Hey /his/torians, I have a question to ask about the Chinese traditional calendar. I know that the Daoist concept of the universe can be surmised by the following excerpt:
>The Limitless (無極; wuji) produces the delimited (有極; youji), and this demarcation is equivalent to the Absolute (太極; taiji).
The Taiji (the two opposing forces in embryonic form) produces two forms, named yin-yang (陰陽) which are called Liangyi (the manifested opposing forces).
These two forms produce four phenomena: named lesser yin (少陰, shaoyin), greater yin (太陰; taiyin, which also refers to the Moon), lesser yang (少陽, shaoyang), and greater yang (太陽; taiyang, which also refers to the Sun).
The four phenomena (四象; Sìxiàng) act on the eight trigrams (八卦; Bagua).
Eight 'eights' results in sixty-four hexagrams.

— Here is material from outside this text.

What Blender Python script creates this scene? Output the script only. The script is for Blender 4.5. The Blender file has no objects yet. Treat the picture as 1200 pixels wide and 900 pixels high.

I know the years were based off of titular years devised by the imperial court. How exactly did East Asia use this stuff above to record the months and days?
>>2375935
Oops, messed up my greentext.
>>2375935
Sorry OP this is a bit over my head. I'll bump your thread in hopes of a knowledgeable anon eventually answering your question.
>>2376025
Much thanks lad.
>>2375935
http://www.huangli.com/
is this helpful?
>>2377442
I'm looking for a more systematic explanation. But thanks for the effort.